Recorded information:
━━━━━━
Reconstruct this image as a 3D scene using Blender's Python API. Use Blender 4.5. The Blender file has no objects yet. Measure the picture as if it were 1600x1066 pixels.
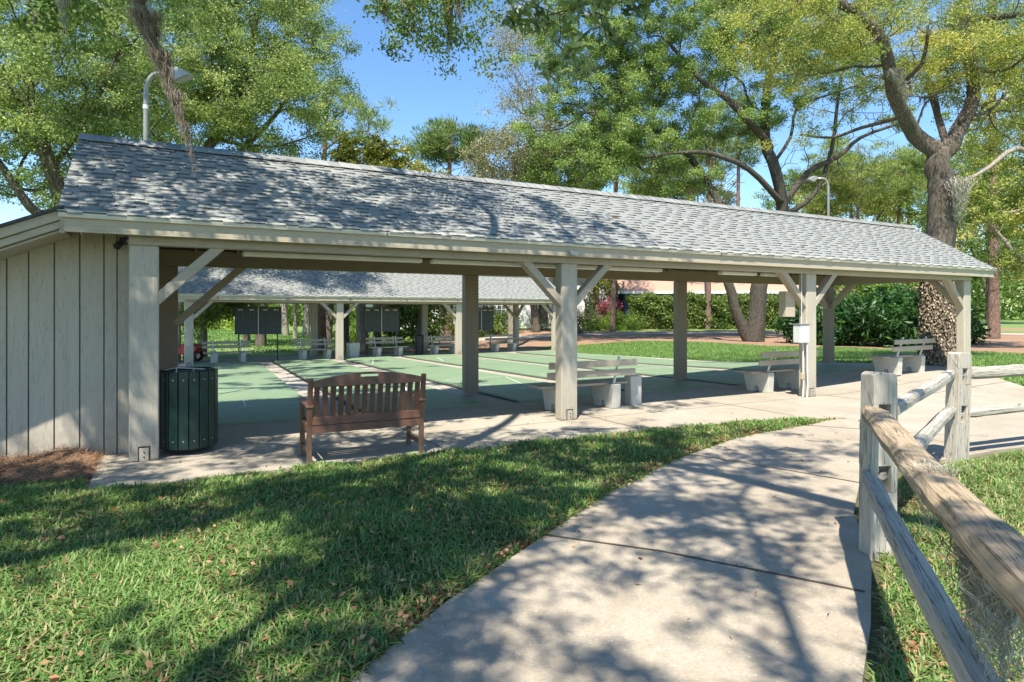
import bpy, bmesh, math, random
import numpy as np
from mathutils import Vector, Matrix
random.seed(7); RNG = np.random.default_rng(11)
SC = bpy.context.scene
R = math.radians
# ---------------- camera, world, sun, exposure ----------------
cam_d = bpy.data.cameras.new("camera"); cam = bpy.data.objects.new("camera", cam_d); SC.collection.objects.link(cam)
cam.location = (0, 0, 1.6); cam.rotation_euler = (R(90), 0, 0)
cam_d.sensor_width = 36; cam_d.lens = 22.5; cam_d.shift_y = -46/1600; cam_d.clip_start = .05; cam_d.clip_end = 3000
SC.camera = cam
SUN_AZ, SUN_EL = R(13), R(60)            # shadows fall 13 deg right of the view direction
SUNV = Vector((-math.sin(SUN_AZ)*math.cos(SUN_EL), -math.cos(SUN_AZ)*math.cos(SUN_EL), math.sin(SUN_EL)))
wd = bpy.data.worlds.new("World"); SC.world = wd; wd.use_nodes = True
nt = wd.node_tree; nt.nodes.clear()
sky = nt.nodes.new("ShaderNodeTexSky"); sky.sky_type = 'NISHITA'; sky.sun_disc = False
sky.sun_elevation = SUN_EL; sky.sun_rotation = math.pi + SUN_AZ; sky.altitude = 0; sky.air_density = 1.0; sky.dust_density = .1; sky.ozone_density = 3.5
bg = nt.nodes.new("ShaderNodeBackground"); bg.inputs[1].default_value = .112
wo = nt.nodes.new("ShaderNodeOutputWorld"); hs = nt.nodes.new("ShaderNodeHueSaturation"); hs.inputs['Saturation'].default_value = 1.13; nt.links.new(sky.outputs[0], hs.inputs['Color']); nt.links.new(hs.outputs[0], bg.inputs[0]); nt.links.new(bg.outputs[0], wo.inputs[0])
sd = bpy.data.lights.new("sun", 'SUN'); sun = bpy.data.objects.new("sun", sd); SC.collection.objects.link(sun)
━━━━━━
Set task:
Print the whole listing above once more, word for word, without its pictures.

Task output:
Reconstruct this image as a 3D scene using Blender's Python API. Use Blender 4.5. The Blender file has no objects yet. Measure the picture as if it were 1600x1066 pixels.
import bpy, bmesh, math, random
import numpy as np
from mathutils import Vector, Matrix
random.seed(7); RNG = np.random.default_rng(11)
SC = bpy.context.scene
R = math.radians
# ---------------- camera, world, sun, exposure ----------------
cam_d = bpy.data.cameras.new("camera"); cam = bpy.data.objects.new("camera", cam_d); SC.collection.objects.link(cam)
cam.location = (0, 0, 1.6); cam.rotation_euler = (R(90), 0, 0)
cam_d.sensor_width = 36; cam_d.lens = 22.5; cam_d.shift_y = -46/1600; cam_d.clip_start = .05; cam_d.clip_end = 3000
SC.camera = cam
SUN_AZ, SUN_EL = R(13), R(60)            # shadows fall 13 deg right of the view direction
SUNV = Vector((-math.sin(SUN_AZ)*math.cos(SUN_EL), -math.cos(SUN_AZ)*math.cos(SUN_EL), math.sin(SUN_EL)))
wd = bpy.data.worlds.new("World"); SC.world = wd; wd.use_nodes = True
nt = wd.node_tree; nt.nodes.clear()
sky = nt.nodes.new("ShaderNodeTexSky"); sky.sky_type = 'NISHITA'; sky.sun_disc = False
sky.sun_elevation = SUN_EL; sky.sun_rotation = math.pi + SUN_AZ; sky.altitude = 0; sky.air_density = 1.0; sky.dust_density = .1; sky.ozone_density = 3.5
bg = nt.nodes.new("ShaderNodeBackground"); bg.inputs[1].default_value = .112
wo = nt.nodes.new("ShaderNodeOutputWorld"); hs = nt.nodes.new("ShaderNodeHueSaturation"); hs.inputs['Saturation'].default_value = 1.13; nt.links.new(sky.outputs[0], hs.inputs['Color']); nt.links.new(hs.outputs[0], bg.inputs[0]); nt.links.new(bg.outputs[0], wo.inputs[0])
sd = bpy.data.lights.new("sun", 'SUN'); sun = bpy.data.objects.new("sun", sd); SC.collection.objects.link(sun)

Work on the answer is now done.